> [WHAT YOU ARE ASKED TO DO]:
Look through the listing and locate every line containing the word "scene"; copy those lines.
____________________
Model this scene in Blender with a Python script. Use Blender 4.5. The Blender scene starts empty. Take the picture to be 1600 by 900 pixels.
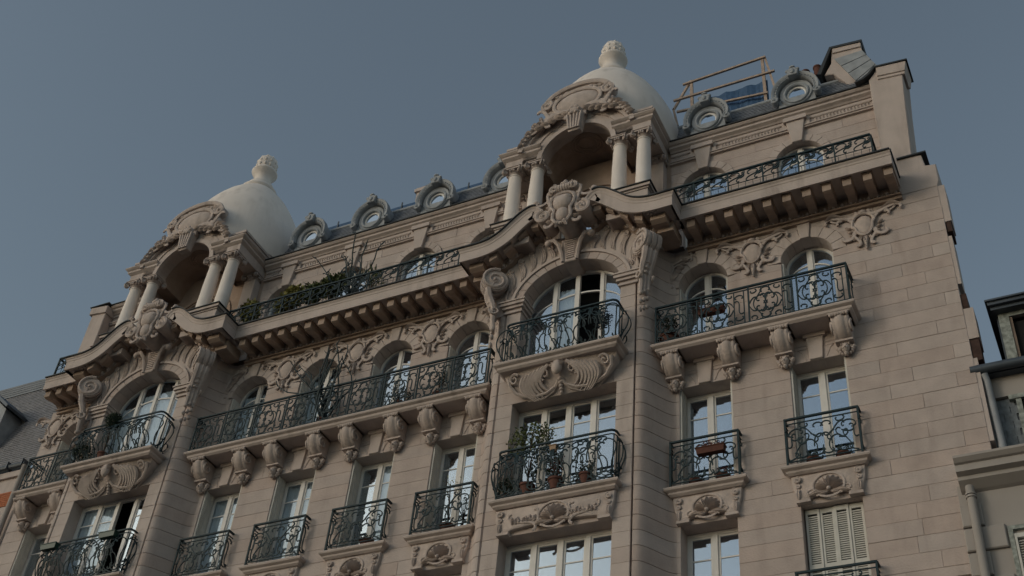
import bpy, math, random
from mathutils import Vector, Matrix
random.seed(7)
PI = math.pi
sc = bpy.context.scene
col = sc.collection

# ------------------------------------------------------------------ camera
CAM = (20.1546, -21.2321, 1.6)
YAW, PITCH, ROLL, FPX = -0.5215, 0.7214, 0.1088, 1958.97
def cam_axes():
    cy, sy, cp, sp = math.cos(YAW), math.sin(YAW), math.cos(PITCH), math.sin(PITCH)
    F = Vector((sy*cp, cy*cp, sp)); Rt = Vector((cy, -sy, 0)); U = Rt.cross(F)
    cr, sr = math.cos(ROLL), math.sin(ROLL)
    return F, Rt*cr + U*sr, -Rt*sr + U*cr
CF, CR, CU = cam_axes()
cd = bpy.data.cameras.new('camera'); cam = bpy.data.objects.new('camera', cd); col.objects.link(cam)
m = Matrix.Identity(4)
for i in range(3):
    m[i][0] = CR[i]; m[i][1] = CU[i]; m[i][2] = -CF[i]; m[i][3] = CAM[i]
cam.matrix_world = m
cd.sensor_width = 36; cd.lens = FPX/1600*36; cd.clip_start = .1; cd.clip_end = 3000
sc.camera = cam
def px(p):
    d = Vector(p) - Vector(CAM); z = d.dot(CF)
    return 800 + FPX*d.dot(CR)/z, 450 - FPX*d.dot(CU)/z

# ------------------------------------------------------------------ sky, sun, exposure
SUN_AZ = math.radians(220)      # compass-like: 0 = +Y, clockwise
SUN_EL = math.radians(18)
w = bpy.data.worlds.new('World'); sc.world = w; w.use_nodes = True
nt = w.node_tree; bg = nt.nodes['Background']
sky = nt.nodes.new('ShaderNodeTexSky'); sky.sky_type = 'NISHITA'; sky.sun_disc = False
sky.sun_elevation = SUN_EL; sky.sun_rotation = SUN_AZ
sky.air_density = 1.25; sky.dust_density = 1.4; sky.ozone_density = 1.0; sky.altitude = 50
hs = nt.nodes.new('ShaderNodeHueSaturation'); hs.inputs['Saturation'].default_value = 0.72
nt.links.new(sky.outputs[0], hs.inputs['Color']); tn = nt.nodes.new('ShaderNodeMix'); tn.data_type = 'RGBA'; tn.blend_type = 'MULTIPLY'; tn.inputs[0].default_value = 1; tn.inputs[7].default_value = (1.0, 1.045, 1.01, 1)
nt.links.new(hs.outputs[0], tn.inputs[6]); nt.links.new(tn.outputs[2], bg.inputs[0])
bg.inputs[1].default_value = 0.15
sl = bpy.data.lights.new('sun', 'SUN'); sl.energy = 0.55; sl.angle = math.radians(14); sl.color = (1, .925, .86)
so = bpy.data.objects.new('sun', sl); col.objects.link(so)
sd = Vector((math.sin(SUN_AZ)*math.cos(SUN_EL), math.cos(SUN_AZ)*math.cos(SUN_EL), math.sin(SUN_EL)))
so.rotation_euler = (-sd).to_track_quat('-Z', 'Y').to_euler(); so.location = sd*60
sc.view_settings.view_transform = 'Standard'; sc.view_settings.look = 'None'
sc.view_settings.exposure = -.68; sc.view_settings.gamma = 1

# ------------------------------------------------------------------ materials
def mat(name, colr, rough=.8, metal=0., var=0., noise=0., nscale=3., bump=0., bscale=40., dirt=0., dcol=(.12,.09,.07), pink=0., spec=.3):
    M = bpy.data.materials.new(name); M.use_nodes = True; n = M.node_tree; N = n.nodes; L = n.links
    b = N['Principled BSDF']; b.inputs['Roughness'].default_value = rough; b.inputs['Metallic'].default_value = metal
    b.inputs['Specular IOR Level'].default_value = spec
    g = N.new('ShaderNodeNewGeometry')
    cur = N.new('ShaderNodeRGB'); cur.outputs[0].default_value = (*colr, 1); cur = cur.outputs[0]
    def noi(scale, det=4, vec=None):
        t = N.new('ShaderNodeTexNoise'); t.inputs['Scale'].default_value = scale; t.inputs['Detail'].default_value = det
        L.new(vec or g.outputs['Position'], t.inputs['Vector']); return t
    def ramp(a, lo, hi):
        r = N.new('ShaderNodeMapRange'); r.inputs[1].default_value = lo; r.inputs[2].default_value = hi
        L.new(a, r.inputs[0]); return r.outputs[0]
    def mixc(f, a, c2, typ='MIX'):
        x = N.new('ShaderNodeMix'); x.data_type = 'RGBA'; x.blend_type = typ
        if isinstance(f, float): x.inputs[0].default_value = f
        else: L.new(f, x.inputs[0])
        L.new(a, x.inputs[6])
        if isinstance(c2, tuple): x.inputs[7].default_value = (*c2, 1)
        else: L.new(c2, x.inputs[7])
        return x.outputs[2]
    if var:
        oi = N.new('ShaderNodeObjectInfo'); h = N.new('ShaderNodeHueSaturation')
        r = N.new('ShaderNodeMapRange'); r.inputs[3].default_value = 1-var; r.inputs[4].default_value = 1+var
        L.new(oi.outputs['Random'], r.inputs[0]); L.new(r.outputs[0], h.inputs['Value']); L.new(cur, h.inputs['Color'])
        cur = h.outputs[0]
        if pink:
            m2 = N.new('ShaderNodeMath'); m2.operation = 'MULTIPLY'; m2.inputs[1].default_value = 7.31
            fr = N.new('ShaderNodeMath'); fr.operation = 'FRACT'; L.new(oi.outputs['Random'], m2.inputs[0]); L.new(m2.outputs[0], fr.inputs[0])
            pw = N.new('ShaderNodeMath'); pw.operation = 'MULTIPLY'; pw.inputs[1].default_value = pink; L.new(fr.outputs[0], pw.inputs[0])
            cur = mixc(pw.outputs[0], cur, (colr[0]*1.03, colr[1]*.90, colr[2]*.82))
    if noise:
        t = noi(nscale, 6); v = ramp(t.outputs[0], .25, .75)
        h = N.new('ShaderNodeHueSaturation'); r = N.new('ShaderNodeMapRange'); r.inputs[3].default_value = 1-noise; r.inputs[4].default_value = 1+noise
        L.new(v, r.inputs[0]); L.new(r.outputs[0], h.inputs['Value']); L.new(cur, h.inputs['Color']); cur = h.outputs[0]
    if dirt:
        mp = N.new('ShaderNodeMapping'); mp.inputs['Scale'].default_value = (3.2, 3.2, .55); L.new(g.outputs['Position'], mp.inputs[0])
        t = noi(1.0, 7, mp.outputs[0]); t2 = noi(.6, 3)
        mu = N.new('ShaderNodeMath'); mu.operation = 'MULTIPLY'; L.new(ramp(t.outputs[0], .5, .8), mu.inputs[0]); L.new(ramp(t2.outputs[0], .35, .7), mu.inputs[1])
        mm = N.new('ShaderNodeMath'); mm.operation = 'MULTIPLY'; mm.inputs[1].default_value = dirt; L.new(mu.outputs[0], mm.inputs[0])
        cur = mixc(mm.outputs[0], cur, dcol)
    L.new(cur, b.inputs['Base Color'])
    if bump:
        t = noi(bscale, 8); bp = N.new('ShaderNodeBump'); bp.inputs['Strength'].default_value = bump; bp.inputs['Distance'].default_value = .02
        L.new(t.outputs[0], bp.inputs['Height']); L.new(bp.outputs[0], b.inputs['Normal'])
    return M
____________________
> [THE REPLY]:
Model this scene in Blender with a Python script. Use Blender 4.5. The Blender scene starts empty. Take the picture to be 1600 by 900 pixels.
sc = bpy.context.scene